Bertrand Russell biography
Bertrand Russell was a British philosopher, mathematician, writer, historian and Nobel laureate. Known for his work in defense of pacifism, atheism, as well as liberalism and left-wing politics and made an invaluable contribution to mathematical logic, the history of philosophy and the epistemology. Less known are his works on aesthetics, pedagogy, and sociology. Russell is considered one of the founders of English new realism, as well as neopositivism.
Bertrand Arthur William Russell, 3rd Earl Russell was born in 1872 in Ravenscroft, Trellech, Monmouthshire. He was a descendant of the family of the British aristocracy. In particular, his grandfather was the prime minister. The boy became an orphan at the age of four, so he was raised by his grandmother, Countess Russell. In 1890, Bertrand went to Trinity College. Even as an 18-year-old boy, Russell showed a passionate interest in mathematics and philosophy, he sought an answer to the question of the possibility of knowing anything in this world. The passion was destined to turn into the work of all life and bring Bertrand fame first in narrow scientific circles, and then glorify him throughout the world. In 1903, he published the book The Principles of Mathematics, a work on foundations of mathematics. It advanced a thesis of logicism, that mathematics and logic are the same. Encouraged by the enormous success of the book, the scientist began to develop this direction. In the years 1910-13, the three-volume Principia Mathematica was published. It was written together with Alfred Whitehead.
Russell adhered to pacifist beliefs. He played a significant part in the Leeds Convention in 1917. His works, written during and after the First World War (Justice in war-time(1916), Principles of Social Reconstruction(1916), Political Ideals (1917), Proposed Roads to Freedom(1918), etc.), were appeals to ignore the service in the army; they eventually turned into a six-month prison sentence for him. Having shown interest in the "communist experiment", cherishing certain hopes, Bertrand Russell in 1920 paid a visit to Soviet Russia, where he met with Lenin and Trotsky.
In the same year, the book The Practice and Theory of Bolshevism was published, in which the writer shared his impressions of the journey and the disappointment he experienced. In 1921, Russell visited China and Japan. There he lectured on philosophy, worked on the book The Problems of China, published in 1922. During 1924-31, he was the teacher of philosophy in the US, moving from city to city. In 1927, Russell and his wife, as an experiment, opened their own school, in which their own child was raised. What results did the pedagogical experiment lead to, the public learned from the book Education and the Social Order, published in 1932.
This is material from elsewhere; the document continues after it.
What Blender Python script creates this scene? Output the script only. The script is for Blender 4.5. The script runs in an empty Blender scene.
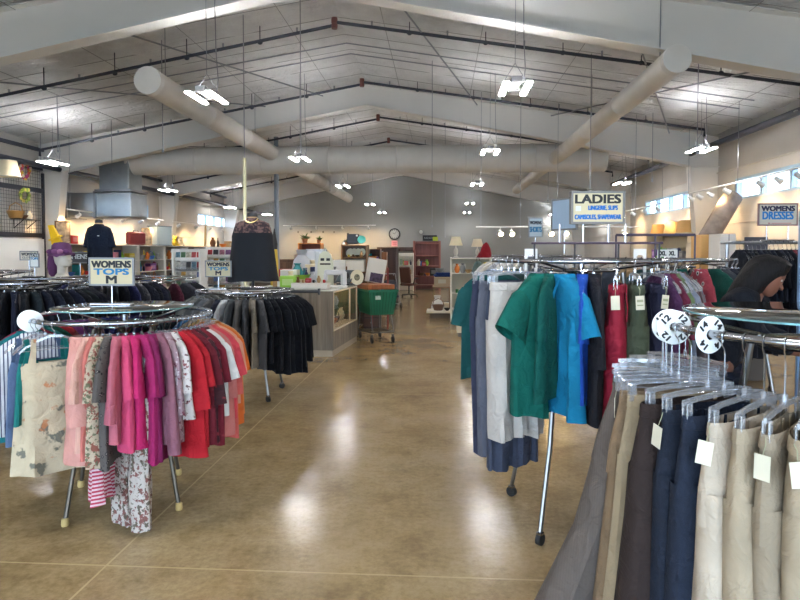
import bpy, math, random
from mathutils import Vector, Matrix
PI = math.pi
R = random.Random(11)
SC = bpy.context.scene
COL = SC.collection
rad = math.radians

# ------------------------------------------------------------------ camera
EYE = 1.65
YAW, PITCH, FPX = rad(3.6), rad(2.0), 600.0
VPX, VPY = 440.0, 252.0
cam_d = bpy.data.cameras.new('camera')
cam = bpy.data.objects.new('camera', cam_d)
COL.objects.link(cam)
cam.location = (0, 0, EYE)
cam.rotation_euler = (PI/2 - PITCH, 0, YAW)
cam_d.sensor_width = 36
cam_d.lens = 36*FPX/800
DX = VPX - (400 + FPX*math.tan(YAW)/math.cos(PITCH))
DY = VPY - (300 - FPX*math.tan(PITCH))
cam_d.shift_x = -DX/800
cam_d.shift_y = DY/800
cam_d.clip_start = 0.05
SC.camera = cam
CR = cam.rotation_euler.to_matrix()

def ray(px, py):
    return CR @ Vector(((px-400-DX)/FPX, -(py-300-DY)/FPX, -1))
def P(px, py, d):                    # point seen at a pixel, d metres deep
    return Vector((0, 0, EYE)) + ray(px, py)*d
def F(px, py):                       # point of the floor seen at a pixel
    r = ray(px, py)
    return Vector((0, 0, EYE)) + r*(-EYE/r.z)
def W(px, py, x):                    # point of the plane X = x
    r = ray(px, py)
    return Vector((0, 0, EYE)) + r*(x/r.x)
def Yp(px, py, y):                   # point of the plane Y = y
    r = ray(px, py)
    return Vector((0, 0, EYE)) + r*(y/r.y)

# ------------------------------------------------------------------ materials
def lin(c):
    o = []
    for v in c[:3]:
        v = v/255.0
        o.append(v/12.92 if v <= 0.04045 else ((v+0.055)/1.055)**2.4)
    return (o[0], o[1], o[2], 1)
_M = {}
def newmat(name):
    m = bpy.data.materials.new(name); m.use_nodes = True
    nt = m.node_tree
    return m, nt, nt.nodes['Principled BSDF']
def node(nt, t, **kw):
    n = nt.nodes.new(t)
    for k, v in kw.items():
        if k[0].islower(): setattr(n, k, v)
    for k, v in kw.items():
        if not k[0].islower(): n.inputs[k].default_value = v
    return n
def coords(nt, scale=(1, 1, 1)):
    tc = nt.nodes.new('ShaderNodeTexCoord')
    mp = nt.nodes.new('ShaderNodeMapping')
    mp.inputs['Scale'].default_value = scale
    nt.links.new(tc.outputs['Object'], mp.inputs['Vector'])
    return mp.outputs['Vector']
def ramp(nt, fac, stops, interp='LINEAR'):
    r = nt.nodes.new('ShaderNodeValToRGB')
    r.color_ramp.interpolation = interp
    el = r.color_ramp.elements
    el[0].position, el[0].color = stops[0][0], stops[0][1]
    el[1].position, el[1].color = stops[-1][0], stops[-1][1]
    for p, c in stops[1:-1]:
        e = el.new(p); e.color = c
    nt.links.new(fac, r.inputs['Fac'])
    return r.outputs['Color']
def mixc(nt, fac, a, b, blend='MIX'):
    m = nt.nodes.new('ShaderNodeMix'); m.data_type = 'RGBA'; m.blend_type = blend
    for s, v in ((0, fac), (6, a), (7, b)):
        if hasattr(v, 'links') or hasattr(v, 'is_linked'): nt.links.new(v, m.inputs[s])
        else: m.inputs[s].default_value = v
    return m.outputs[2]
def bump(nt, bs, h, strength=0.3, dist=0.01):
    b = nt.nodes.new('ShaderNodeBump')
    b.inputs['Strength'].default_value = strength
    b.inputs['Distance'].default_value = dist
    nt.links.new(h, b.inputs['Height'])
    nt.links.new(b.outputs['Normal'], bs.inputs['Normal'])
def plain(c, rough=0.6, metal=0.0, spec=0.5, var=0.0, bs_scale=0, bs_str=0.2):
    k = ('plain', c, rough, metal, spec, var, bs_scale, bs_str)
    if k in _M: return _M[k]
    m, nt, b = newmat('surface')
    b.inputs['Base Color'].default_value = lin(c)
    b.inputs['Roughness'].default_value = rough
    b.inputs['Metallic'].default_value = metal
    b.inputs['Specular IOR Level'].default_value = spec
    if var or bs_scale:
        v = coords(nt)
        n = node(nt, 'ShaderNodeTexNoise', Scale=bs_scale or 6, Detail=4.0)
        nt.links.new(v, n.inputs['Vector'])
        if var:
            d = tuple(max(0, x*(1-var)) for x in c)
            nt.links.new(ramp(nt, n.outputs['Fac'], [(0.3, lin(d)), (0.7, lin(c))]), b.inputs['Base Color'])
        if bs_scale: bump(nt, b, n.outputs['Fac'], bs_str, 0.004)
    _M[k] = m
    return m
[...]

In the 1930’s, the main interests of Russell included pedagogy and questions of international relations, and he devoted six books to them. In 1931, Bertrand inherited the title of the Count. Russell was an ardent opponent of any theories that implied the suppression of the individual by state, equally passionately criticized fascism and Bolshevism. Attention to current political problems did not abolish study on the philosophical field: in the 1940s, for example, a number of fundamental works were published, in particular, An Inquiry into Meaning and Truth(1940), Human Knowledge: Its Scope and Limits (1948). Since 1944, Russell has been active in the parliament, being a member of the House of Lords. In 1950, he, by that time a very famous public figure and the author of numerous works, was awarded the Nobel Prize in Literature: thus the public recognized his merits as an outstanding humanist and rationalist.
In the 1950-1960's. Bertrand Russell's activity in matters of international life and foreign policy was growing. His works became the ideological foundation for the Pugwash Conferences on Science and World Affairs. After participating in one of the demonstrations for the ban on nuclear weapons 89-year-old Russell spent a week in a London prison. When the Caribbean crisis broke out in 1962, he actively corresponded with N. Khrushchev and JF Kennedy, initiating a conference of world leaders that would prevent the threat of a nuclear conflict. Russell was a passionate denouncer of the American intervention in Vietnam, sharply opposed the invasion of Czechoslovakia by Soviet troops in 1968. During 1967-1969 period, Russell worked on an autobiography, summing up his long and eventful life. Bertrand Russell died in 1970 in Penrhyndeudraeth, Wales.